··· DATA SHOWN

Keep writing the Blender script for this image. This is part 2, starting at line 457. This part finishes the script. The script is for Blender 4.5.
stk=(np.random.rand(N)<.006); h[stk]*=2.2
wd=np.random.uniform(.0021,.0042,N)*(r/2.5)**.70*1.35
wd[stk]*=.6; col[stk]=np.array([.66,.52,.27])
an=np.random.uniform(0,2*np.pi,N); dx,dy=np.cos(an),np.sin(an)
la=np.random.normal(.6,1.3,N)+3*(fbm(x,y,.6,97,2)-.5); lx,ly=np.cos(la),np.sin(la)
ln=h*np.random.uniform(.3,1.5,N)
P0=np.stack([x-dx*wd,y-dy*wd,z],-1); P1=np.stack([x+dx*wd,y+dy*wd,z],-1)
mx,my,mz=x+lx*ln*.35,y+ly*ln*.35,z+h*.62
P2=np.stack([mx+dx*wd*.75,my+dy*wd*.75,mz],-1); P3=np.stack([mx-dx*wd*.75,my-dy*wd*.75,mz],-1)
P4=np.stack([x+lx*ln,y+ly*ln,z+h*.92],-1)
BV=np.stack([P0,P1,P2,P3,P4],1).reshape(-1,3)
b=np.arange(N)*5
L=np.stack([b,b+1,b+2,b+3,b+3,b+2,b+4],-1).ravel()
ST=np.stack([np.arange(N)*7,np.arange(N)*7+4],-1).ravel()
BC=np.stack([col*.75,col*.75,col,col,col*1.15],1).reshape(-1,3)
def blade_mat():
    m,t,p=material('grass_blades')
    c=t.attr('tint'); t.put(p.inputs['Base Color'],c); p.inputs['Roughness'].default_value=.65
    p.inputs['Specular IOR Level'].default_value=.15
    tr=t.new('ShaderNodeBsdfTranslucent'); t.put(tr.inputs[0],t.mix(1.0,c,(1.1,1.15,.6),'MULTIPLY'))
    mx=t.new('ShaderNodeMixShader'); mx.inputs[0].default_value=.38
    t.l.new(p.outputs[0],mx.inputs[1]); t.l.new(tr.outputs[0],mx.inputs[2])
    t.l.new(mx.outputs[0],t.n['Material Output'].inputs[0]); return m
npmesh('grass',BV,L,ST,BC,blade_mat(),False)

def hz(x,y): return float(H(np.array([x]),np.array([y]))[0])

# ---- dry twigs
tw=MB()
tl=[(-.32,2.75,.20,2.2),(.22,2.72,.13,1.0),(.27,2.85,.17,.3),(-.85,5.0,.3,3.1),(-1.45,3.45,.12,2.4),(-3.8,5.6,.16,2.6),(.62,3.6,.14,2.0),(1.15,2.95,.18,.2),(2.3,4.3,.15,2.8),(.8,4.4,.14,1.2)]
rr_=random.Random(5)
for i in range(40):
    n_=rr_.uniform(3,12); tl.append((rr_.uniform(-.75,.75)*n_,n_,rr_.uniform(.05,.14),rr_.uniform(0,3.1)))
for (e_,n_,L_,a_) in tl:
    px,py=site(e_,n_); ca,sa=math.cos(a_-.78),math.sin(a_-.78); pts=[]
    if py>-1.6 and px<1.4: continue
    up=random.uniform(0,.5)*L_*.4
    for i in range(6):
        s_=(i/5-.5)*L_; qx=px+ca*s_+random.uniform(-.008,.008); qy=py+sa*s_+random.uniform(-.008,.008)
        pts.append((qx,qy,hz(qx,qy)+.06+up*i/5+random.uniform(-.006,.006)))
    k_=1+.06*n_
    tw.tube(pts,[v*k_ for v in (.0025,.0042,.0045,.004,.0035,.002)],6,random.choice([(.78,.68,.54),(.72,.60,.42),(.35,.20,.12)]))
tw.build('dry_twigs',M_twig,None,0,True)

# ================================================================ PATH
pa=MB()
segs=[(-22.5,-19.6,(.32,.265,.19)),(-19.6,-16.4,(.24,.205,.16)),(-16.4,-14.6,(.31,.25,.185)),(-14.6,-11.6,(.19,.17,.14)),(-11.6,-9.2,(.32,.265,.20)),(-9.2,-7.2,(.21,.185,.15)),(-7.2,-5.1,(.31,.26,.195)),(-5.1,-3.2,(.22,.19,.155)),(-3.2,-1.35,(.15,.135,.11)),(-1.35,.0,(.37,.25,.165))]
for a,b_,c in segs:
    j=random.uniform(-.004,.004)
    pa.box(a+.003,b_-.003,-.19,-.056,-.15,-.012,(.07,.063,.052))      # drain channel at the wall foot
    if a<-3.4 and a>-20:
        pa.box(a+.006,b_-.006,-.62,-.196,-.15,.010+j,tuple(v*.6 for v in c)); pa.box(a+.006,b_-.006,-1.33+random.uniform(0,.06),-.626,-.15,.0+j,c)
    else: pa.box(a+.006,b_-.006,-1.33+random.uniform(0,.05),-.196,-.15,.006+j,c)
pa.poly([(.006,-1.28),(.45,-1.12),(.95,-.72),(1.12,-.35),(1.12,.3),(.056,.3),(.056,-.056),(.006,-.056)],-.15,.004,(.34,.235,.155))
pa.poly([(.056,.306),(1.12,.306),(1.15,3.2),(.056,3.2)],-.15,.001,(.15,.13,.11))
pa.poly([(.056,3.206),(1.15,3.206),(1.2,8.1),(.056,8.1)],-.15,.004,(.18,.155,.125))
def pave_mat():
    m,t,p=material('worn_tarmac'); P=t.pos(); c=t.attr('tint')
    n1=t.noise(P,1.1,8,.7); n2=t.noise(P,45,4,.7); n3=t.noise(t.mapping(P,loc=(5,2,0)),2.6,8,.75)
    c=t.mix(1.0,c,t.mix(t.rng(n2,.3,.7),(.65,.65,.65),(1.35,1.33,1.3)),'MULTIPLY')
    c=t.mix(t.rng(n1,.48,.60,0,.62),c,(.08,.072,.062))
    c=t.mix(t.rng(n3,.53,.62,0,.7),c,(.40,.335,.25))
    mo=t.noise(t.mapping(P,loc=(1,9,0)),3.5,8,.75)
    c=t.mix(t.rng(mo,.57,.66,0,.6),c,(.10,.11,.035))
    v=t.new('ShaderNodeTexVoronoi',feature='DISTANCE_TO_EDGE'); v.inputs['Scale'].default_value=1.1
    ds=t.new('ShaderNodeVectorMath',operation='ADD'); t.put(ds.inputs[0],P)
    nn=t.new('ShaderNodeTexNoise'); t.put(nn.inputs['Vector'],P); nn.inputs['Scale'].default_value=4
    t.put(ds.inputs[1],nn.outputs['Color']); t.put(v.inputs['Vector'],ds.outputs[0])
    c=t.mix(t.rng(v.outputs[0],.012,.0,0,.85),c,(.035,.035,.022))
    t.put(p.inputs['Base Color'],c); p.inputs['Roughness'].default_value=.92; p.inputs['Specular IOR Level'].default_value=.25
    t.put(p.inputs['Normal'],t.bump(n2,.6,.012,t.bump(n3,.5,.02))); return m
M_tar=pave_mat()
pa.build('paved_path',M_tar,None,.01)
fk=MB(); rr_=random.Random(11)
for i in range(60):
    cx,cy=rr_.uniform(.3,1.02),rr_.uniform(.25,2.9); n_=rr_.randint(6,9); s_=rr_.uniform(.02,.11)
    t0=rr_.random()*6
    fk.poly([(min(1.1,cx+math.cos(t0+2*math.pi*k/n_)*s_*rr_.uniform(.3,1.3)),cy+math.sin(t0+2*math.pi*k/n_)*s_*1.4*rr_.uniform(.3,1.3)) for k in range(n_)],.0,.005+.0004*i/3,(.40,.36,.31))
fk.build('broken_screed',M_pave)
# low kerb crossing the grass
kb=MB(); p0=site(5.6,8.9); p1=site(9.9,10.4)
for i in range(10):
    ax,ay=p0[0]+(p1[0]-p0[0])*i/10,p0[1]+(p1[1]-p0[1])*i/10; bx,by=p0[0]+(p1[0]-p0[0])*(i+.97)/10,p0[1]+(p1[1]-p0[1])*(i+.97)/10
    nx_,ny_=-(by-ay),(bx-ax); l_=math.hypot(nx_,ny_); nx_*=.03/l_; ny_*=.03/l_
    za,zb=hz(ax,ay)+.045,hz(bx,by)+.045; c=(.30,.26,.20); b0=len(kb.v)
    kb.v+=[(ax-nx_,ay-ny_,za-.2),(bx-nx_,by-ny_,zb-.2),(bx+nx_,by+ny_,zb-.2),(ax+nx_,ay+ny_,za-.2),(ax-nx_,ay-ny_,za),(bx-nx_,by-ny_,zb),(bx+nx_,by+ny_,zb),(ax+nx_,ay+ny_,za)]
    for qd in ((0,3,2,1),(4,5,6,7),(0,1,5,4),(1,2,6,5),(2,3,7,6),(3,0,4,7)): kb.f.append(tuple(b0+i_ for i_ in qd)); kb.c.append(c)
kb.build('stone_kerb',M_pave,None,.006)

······

# PROBLEM STATEMENT
Emit only the lines from the one containing "npmesh('grass',BV,L,ST,BC,blade_mat(),False)" through the one containing "tw.build('dry_twigs',M_twig,None,0,True)", copied exactly.

# THE REPLY
npmesh('grass',BV,L,ST,BC,blade_mat(),False)

def hz(x,y): return float(H(np.array([x]),np.array([y]))[0])

# ---- dry twigs
tw=MB()
tl=[(-.32,2.75,.20,2.2),(.22,2.72,.13,1.0),(.27,2.85,.17,.3),(-.85,5.0,.3,3.1),(-1.45,3.45,.12,2.4),(-3.8,5.6,.16,2.6),(.62,3.6,.14,2.0),(1.15,2.95,.18,.2),(2.3,4.3,.15,2.8),(.8,4.4,.14,1.2)]
rr_=random.Random(5)
for i in range(40):
    n_=rr_.uniform(3,12); tl.append((rr_.uniform(-.75,.75)*n_,n_,rr_.uniform(.05,.14),rr_.uniform(0,3.1)))
for (e_,n_,L_,a_) in tl:
    px,py=site(e_,n_); ca,sa=math.cos(a_-.78),math.sin(a_-.78); pts=[]
    if py>-1.6 and px<1.4: continue
    up=random.uniform(0,.5)*L_*.4
    for i in range(6):
        s_=(i/5-.5)*L_; qx=px+ca*s_+random.uniform(-.008,.008); qy=py+sa*s_+random.uniform(-.008,.008)
        pts.append((qx,qy,hz(qx,qy)+.06+up*i/5+random.uniform(-.006,.006)))
    k_=1+.06*n_
    tw.tube(pts,[v*k_ for v in (.0025,.0042,.0045,.004,.0035,.002)],6,random.choice([(.78,.68,.54),(.72,.60,.42),(.35,.20,.12)]))
tw.build('dry_twigs',M_twig,None,0,True)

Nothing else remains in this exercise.